→ **BRIEF**: Repeat the whole of the data, keeping every detail the same.

→ **Part of a data file**:
------------
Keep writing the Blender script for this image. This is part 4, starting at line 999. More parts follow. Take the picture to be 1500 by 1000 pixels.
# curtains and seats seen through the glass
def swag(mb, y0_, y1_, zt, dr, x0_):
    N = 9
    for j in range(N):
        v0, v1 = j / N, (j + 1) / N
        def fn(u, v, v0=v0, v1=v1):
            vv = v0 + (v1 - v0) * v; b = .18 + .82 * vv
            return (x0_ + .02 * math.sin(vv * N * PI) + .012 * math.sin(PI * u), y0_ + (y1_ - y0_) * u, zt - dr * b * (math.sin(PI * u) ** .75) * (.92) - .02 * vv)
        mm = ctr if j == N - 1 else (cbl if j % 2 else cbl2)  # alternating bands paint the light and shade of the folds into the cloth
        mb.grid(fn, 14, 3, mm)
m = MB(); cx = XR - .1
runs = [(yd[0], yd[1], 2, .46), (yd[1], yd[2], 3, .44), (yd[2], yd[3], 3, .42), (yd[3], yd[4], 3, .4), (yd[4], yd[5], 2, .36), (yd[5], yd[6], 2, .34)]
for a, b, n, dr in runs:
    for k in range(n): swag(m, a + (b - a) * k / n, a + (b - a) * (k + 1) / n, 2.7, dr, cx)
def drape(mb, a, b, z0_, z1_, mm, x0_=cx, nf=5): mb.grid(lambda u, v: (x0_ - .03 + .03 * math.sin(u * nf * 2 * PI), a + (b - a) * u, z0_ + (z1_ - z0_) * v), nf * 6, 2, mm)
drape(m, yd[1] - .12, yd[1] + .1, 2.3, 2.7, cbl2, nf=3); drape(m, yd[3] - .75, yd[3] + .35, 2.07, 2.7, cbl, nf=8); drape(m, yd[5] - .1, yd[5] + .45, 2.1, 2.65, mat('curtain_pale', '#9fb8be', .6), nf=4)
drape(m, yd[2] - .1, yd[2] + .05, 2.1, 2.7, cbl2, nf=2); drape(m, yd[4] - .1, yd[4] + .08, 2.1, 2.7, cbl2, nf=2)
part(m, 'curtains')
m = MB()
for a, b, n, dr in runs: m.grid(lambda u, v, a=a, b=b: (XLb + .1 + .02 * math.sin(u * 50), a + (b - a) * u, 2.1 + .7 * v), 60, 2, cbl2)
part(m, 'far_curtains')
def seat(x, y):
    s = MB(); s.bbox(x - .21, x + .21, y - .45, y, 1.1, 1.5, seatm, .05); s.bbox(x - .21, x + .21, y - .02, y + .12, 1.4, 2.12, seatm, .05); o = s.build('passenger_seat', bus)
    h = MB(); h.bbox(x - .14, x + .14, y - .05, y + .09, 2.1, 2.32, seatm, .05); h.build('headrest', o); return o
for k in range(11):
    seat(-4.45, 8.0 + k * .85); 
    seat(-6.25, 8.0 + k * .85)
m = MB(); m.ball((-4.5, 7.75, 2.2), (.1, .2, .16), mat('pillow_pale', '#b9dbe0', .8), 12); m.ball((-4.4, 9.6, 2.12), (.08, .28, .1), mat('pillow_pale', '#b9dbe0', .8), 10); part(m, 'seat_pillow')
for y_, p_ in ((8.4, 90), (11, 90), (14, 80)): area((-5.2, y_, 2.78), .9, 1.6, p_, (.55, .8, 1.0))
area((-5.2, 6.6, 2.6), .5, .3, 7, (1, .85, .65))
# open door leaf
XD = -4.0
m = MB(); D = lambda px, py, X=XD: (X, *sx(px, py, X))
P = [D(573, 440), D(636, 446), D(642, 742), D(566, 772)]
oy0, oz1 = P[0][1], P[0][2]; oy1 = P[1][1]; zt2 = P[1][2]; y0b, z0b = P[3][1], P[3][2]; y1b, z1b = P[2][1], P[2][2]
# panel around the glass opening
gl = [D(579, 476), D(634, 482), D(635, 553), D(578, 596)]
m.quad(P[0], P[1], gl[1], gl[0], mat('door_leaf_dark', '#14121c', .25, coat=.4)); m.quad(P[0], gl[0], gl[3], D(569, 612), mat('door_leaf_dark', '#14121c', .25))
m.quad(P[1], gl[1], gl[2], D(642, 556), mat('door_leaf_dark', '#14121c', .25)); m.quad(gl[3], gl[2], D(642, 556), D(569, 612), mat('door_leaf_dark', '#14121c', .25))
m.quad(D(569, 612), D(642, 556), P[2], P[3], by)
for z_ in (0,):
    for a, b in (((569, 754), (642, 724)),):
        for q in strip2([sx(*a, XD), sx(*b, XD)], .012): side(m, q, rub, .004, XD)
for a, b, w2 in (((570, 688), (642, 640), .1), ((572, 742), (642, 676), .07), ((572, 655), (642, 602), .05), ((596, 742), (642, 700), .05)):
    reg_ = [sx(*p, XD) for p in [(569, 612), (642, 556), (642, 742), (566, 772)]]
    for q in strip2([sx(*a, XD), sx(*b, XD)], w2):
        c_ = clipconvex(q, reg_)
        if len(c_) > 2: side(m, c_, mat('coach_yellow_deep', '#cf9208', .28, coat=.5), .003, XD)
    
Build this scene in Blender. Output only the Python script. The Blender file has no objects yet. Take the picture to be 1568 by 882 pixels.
------------
→ **WRITTEN RESPONSE**:
Keep writing the Blender script for this image. This is part 4, starting at line 999. More parts follow. Take the picture to be 1500 by 1000 pixels.
# curtains and seats seen through the glass
def swag(mb, y0_, y1_, zt, dr, x0_):
    N = 9
    for j in range(N):
        v0, v1 = j / N, (j + 1) / N
        def fn(u, v, v0=v0, v1=v1):
            vv = v0 + (v1 - v0) * v; b = .18 + .82 * vv
            return (x0_ + .02 * math.sin(vv * N * PI) + .012 * math.sin(PI * u), y0_ + (y1_ - y0_) * u, zt - dr * b * (math.sin(PI * u) ** .75) * (.92) - .02 * vv)
        mm = ctr if j == N - 1 else (cbl if j % 2 else cbl2)  # alternating bands paint the light and shade of the folds into the cloth
        mb.grid(fn, 14, 3, mm)
m = MB(); cx = XR - .1
runs = [(yd[0], yd[1], 2, .46), (yd[1], yd[2], 3, .44), (yd[2], yd[3], 3, .42), (yd[3], yd[4], 3, .4), (yd[4], yd[5], 2, .36), (yd[5], yd[6], 2, .34)]
for a, b, n, dr in runs:
    for k in range(n): swag(m, a + (b - a) * k / n, a + (b - a) * (k + 1) / n, 2.7, dr, cx)
def drape(mb, a, b, z0_, z1_, mm, x0_=cx, nf=5): mb.grid(lambda u, v: (x0_ - .03 + .03 * math.sin(u * nf * 2 * PI), a + (b - a) * u, z0_ + (z1_ - z0_) * v), nf * 6, 2, mm)
drape(m, yd[1] - .12, yd[1] + .1, 2.3, 2.7, cbl2, nf=3); drape(m, yd[3] - .75, yd[3] + .35, 2.07, 2.7, cbl, nf=8); drape(m, yd[5] - .1, yd[5] + .45, 2.1, 2.65, mat('curtain_pale', '#9fb8be', .6), nf=4)
drape(m, yd[2] - .1, yd[2] + .05, 2.1, 2.7, cbl2, nf=2); drape(m, yd[4] - .1, yd[4] + .08, 2.1, 2.7, cbl2, nf=2)
part(m, 'curtains')
m = MB()
for a, b, n, dr in runs: m.grid(lambda u, v, a=a, b=b: (XLb + .1 + .02 * math.sin(u * 50), a + (b - a) * u, 2.1 + .7 * v), 60, 2, cbl2)
part(m, 'far_curtains')
def seat(x, y):
    s = MB(); s.bbox(x - .21, x + .21, y - .45, y, 1.1, 1.5, seatm, .05); s.bbox(x - .21, x + .21, y - .02, y + .12, 1.4, 2.12, seatm, .05); o = s.build('passenger_seat', bus)
    h = MB(); h.bbox(x - .14, x + .14, y - .05, y + .09, 2.1, 2.32, seatm, .05); h.build('headrest', o); return o
for k in range(11):
    seat(-4.45, 8.0 + k * .85); 
    seat(-6.25, 8.0 + k * .85)
m = MB(); m.ball((-4.5, 7.75, 2.2), (.1, .2, .16), mat('pillow_pale', '#b9dbe0', .8), 12); m.ball((-4.4, 9.6, 2.12), (.08, .28, .1), mat('pillow_pale', '#b9dbe0', .8), 10); part(m, 'seat_pillow')
for y_, p_ in ((8.4, 90), (11, 90), (14, 80)): area((-5.2, y_, 2.78), .9, 1.6, p_, (.55, .8, 1.0))
area((-5.2, 6.6, 2.6), .5, .3, 7, (1, .85, .65))
# open door leaf
XD = -4.0
m = MB(); D = lambda px, py, X=XD: (X, *sx(px, py, X))
P = [D(573, 440), D(636, 446), D(642, 742), D(566, 772)]
oy0, oz1 = P[0][1], P[0][2]; oy1 = P[1][1]; zt2 = P[1][2]; y0b, z0b = P[3][1], P[3][2]; y1b, z1b = P[2][1], P[2][2]
# panel around the glass opening
gl = [D(579, 476), D(634, 482), D(635, 553), D(578, 596)]
m.quad(P[0], P[1], gl[1], gl[0], mat('door_leaf_dark', '#14121c', .25, coat=.4)); m.quad(P[0], gl[0], gl[3], D(569, 612), mat('door_leaf_dark', '#14121c', .25))
m.quad(P[1], gl[1], gl[2], D(642, 556), mat('door_leaf_dark', '#14121c', .25)); m.quad(gl[3], gl[2], D(642, 556), D(569, 612), mat('door_leaf_dark', '#14121c', .25))
m.quad(D(569, 612), D(642, 556), P[2], P[3], by)
for z_ in (0,):
    for a, b in (((569, 754), (642, 724)),):
        for q in strip2([sx(*a, XD), sx(*b, XD)], .012): side(m, q, rub, .004, XD)
for a, b, w2 in (((570, 688), (642, 640), .1), ((572, 742), (642, 676), .07), ((572, 655), (642, 602), .05), ((596, 742), (642, 700), .05)):
    reg_ = [sx(*p, XD) for p in [(569, 612), (642, 556), (642, 742), (566, 772)]]
    for q in strip2([sx(*a, XD), sx(*b, XD)], w2):
        c_ = clipconvex(q, reg_)
        if len(c_) > 2: side(m, c_, mat('coach_yellow_deep', '#cf9208', .28, coat=.5), .003, XD)
    
Build this scene in Blender. Output only the Python script. The Blender file has no objects yet. Take the picture to be 1568 by 882 pixels.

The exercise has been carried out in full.